### AIM
Copy verbatim the material from its first line to the line that holds "COL = scene.collection", including that line.

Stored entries
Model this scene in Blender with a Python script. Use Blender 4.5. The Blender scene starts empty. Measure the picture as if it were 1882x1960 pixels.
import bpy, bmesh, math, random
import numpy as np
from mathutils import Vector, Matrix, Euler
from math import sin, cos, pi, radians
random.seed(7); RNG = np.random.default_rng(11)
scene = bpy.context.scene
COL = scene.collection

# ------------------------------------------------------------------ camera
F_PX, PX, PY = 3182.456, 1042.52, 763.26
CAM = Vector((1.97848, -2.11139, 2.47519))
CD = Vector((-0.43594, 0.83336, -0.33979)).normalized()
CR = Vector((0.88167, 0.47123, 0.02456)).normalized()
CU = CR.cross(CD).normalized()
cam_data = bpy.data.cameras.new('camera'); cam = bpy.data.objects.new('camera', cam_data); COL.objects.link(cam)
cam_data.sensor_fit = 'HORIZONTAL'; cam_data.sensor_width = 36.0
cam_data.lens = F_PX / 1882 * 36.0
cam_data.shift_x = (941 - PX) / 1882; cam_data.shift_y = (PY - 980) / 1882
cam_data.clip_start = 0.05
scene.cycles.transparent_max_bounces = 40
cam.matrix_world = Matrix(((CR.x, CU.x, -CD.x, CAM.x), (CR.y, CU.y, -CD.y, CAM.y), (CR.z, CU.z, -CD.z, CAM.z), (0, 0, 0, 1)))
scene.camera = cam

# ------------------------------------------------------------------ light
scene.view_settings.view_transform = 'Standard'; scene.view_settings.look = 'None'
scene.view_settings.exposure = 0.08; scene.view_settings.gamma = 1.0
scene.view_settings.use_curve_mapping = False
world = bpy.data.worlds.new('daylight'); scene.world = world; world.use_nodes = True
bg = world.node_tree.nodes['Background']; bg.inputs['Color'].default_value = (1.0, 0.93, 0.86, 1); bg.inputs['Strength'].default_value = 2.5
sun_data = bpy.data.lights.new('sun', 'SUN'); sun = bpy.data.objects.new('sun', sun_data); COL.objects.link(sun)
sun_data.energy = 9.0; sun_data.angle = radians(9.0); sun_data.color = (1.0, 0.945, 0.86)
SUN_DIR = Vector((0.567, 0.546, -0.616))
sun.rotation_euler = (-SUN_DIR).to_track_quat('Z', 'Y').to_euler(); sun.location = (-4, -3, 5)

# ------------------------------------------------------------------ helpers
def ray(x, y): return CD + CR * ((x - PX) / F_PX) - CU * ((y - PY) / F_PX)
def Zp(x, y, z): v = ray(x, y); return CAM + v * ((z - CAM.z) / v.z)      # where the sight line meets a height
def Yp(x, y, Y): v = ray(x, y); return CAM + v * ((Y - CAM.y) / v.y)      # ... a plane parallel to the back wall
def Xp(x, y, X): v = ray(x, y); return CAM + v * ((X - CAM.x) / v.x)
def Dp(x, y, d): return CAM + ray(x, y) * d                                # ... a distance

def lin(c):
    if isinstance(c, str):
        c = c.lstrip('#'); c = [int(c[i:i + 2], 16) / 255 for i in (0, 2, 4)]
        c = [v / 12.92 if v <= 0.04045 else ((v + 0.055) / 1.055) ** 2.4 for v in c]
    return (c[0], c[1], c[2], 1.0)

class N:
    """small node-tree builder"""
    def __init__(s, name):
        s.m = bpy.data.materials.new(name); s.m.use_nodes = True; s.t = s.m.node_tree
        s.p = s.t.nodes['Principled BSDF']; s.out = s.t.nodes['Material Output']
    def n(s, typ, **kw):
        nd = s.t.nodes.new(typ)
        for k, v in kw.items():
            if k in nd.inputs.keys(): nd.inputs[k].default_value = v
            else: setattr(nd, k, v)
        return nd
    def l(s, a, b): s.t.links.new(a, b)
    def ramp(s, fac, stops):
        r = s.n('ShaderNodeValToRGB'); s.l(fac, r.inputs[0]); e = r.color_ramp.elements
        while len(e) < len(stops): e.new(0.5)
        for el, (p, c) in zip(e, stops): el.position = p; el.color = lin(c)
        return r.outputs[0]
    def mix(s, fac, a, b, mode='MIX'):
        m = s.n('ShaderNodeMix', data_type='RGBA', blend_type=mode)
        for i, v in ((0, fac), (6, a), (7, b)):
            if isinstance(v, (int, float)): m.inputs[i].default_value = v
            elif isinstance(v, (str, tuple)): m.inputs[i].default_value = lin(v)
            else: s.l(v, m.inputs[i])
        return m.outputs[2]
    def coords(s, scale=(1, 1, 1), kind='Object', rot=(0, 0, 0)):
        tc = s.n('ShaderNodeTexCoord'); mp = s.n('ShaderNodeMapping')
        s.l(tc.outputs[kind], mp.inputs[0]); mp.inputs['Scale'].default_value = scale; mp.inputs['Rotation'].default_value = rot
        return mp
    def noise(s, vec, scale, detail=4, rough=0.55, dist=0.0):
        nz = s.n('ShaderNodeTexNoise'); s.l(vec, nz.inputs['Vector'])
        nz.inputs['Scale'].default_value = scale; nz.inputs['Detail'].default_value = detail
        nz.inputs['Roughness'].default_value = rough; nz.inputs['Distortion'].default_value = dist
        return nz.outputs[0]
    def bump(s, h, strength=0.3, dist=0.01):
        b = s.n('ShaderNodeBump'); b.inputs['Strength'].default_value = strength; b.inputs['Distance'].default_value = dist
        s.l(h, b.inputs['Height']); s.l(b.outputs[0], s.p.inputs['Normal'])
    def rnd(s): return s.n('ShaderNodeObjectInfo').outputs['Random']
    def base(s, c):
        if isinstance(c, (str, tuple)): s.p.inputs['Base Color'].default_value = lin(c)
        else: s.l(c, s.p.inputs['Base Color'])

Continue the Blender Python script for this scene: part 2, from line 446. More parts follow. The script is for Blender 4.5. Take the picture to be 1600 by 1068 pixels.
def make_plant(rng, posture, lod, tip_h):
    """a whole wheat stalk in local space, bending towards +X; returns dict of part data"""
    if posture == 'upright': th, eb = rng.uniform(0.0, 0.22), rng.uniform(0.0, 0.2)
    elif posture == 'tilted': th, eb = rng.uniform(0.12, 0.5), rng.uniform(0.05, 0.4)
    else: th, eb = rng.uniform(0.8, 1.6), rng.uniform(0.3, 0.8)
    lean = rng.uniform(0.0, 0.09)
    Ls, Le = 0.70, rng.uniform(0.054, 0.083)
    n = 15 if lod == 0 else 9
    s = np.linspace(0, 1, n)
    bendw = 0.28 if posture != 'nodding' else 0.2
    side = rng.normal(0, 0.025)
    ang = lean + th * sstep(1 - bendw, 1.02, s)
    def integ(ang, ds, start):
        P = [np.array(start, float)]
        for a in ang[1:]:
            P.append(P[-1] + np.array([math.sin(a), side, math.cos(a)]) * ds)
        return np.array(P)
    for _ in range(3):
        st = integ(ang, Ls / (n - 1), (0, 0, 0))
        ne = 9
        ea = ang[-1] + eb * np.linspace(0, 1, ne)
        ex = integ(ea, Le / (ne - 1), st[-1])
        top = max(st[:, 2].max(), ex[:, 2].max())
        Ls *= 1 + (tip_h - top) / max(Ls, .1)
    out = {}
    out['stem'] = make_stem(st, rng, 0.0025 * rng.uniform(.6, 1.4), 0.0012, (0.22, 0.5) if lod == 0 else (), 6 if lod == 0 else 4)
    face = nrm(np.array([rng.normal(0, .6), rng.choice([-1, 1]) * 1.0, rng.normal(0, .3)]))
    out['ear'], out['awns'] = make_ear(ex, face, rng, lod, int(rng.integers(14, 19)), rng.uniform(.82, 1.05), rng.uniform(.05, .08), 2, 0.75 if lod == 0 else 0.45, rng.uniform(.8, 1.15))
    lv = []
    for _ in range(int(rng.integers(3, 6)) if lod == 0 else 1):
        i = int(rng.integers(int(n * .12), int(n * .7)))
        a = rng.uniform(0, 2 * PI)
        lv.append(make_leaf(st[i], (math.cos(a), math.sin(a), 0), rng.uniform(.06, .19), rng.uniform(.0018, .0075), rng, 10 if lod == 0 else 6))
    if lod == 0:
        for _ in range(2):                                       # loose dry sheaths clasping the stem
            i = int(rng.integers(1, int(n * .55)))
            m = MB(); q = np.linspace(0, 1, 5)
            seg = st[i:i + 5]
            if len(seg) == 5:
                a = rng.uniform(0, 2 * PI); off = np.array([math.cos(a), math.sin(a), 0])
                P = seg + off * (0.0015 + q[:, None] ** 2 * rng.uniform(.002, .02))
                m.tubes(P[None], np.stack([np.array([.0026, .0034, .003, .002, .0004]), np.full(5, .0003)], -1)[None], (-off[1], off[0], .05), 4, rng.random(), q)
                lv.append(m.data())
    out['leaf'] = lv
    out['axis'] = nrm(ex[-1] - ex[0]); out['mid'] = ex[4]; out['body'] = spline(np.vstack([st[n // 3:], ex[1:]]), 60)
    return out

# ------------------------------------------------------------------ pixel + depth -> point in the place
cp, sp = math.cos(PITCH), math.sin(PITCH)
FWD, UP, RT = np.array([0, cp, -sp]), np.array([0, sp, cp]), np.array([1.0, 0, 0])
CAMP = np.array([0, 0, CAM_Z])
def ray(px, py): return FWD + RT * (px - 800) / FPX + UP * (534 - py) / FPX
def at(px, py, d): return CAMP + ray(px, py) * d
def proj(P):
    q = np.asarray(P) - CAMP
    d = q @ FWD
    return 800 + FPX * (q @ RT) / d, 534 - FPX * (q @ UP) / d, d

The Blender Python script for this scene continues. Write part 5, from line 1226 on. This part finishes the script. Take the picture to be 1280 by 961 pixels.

### ANSWER BELOW
Model this scene in Blender with a Python script. Use Blender 4.5. The Blender scene starts empty. Measure the picture as if it were 1882x1960 pixels.
import bpy, bmesh, math, random
import numpy as np
from mathutils import Vector, Matrix, Euler
from math import sin, cos, pi, radians
random.seed(7); RNG = np.random.default_rng(11)
scene = bpy.context.scene
COL = scene.collection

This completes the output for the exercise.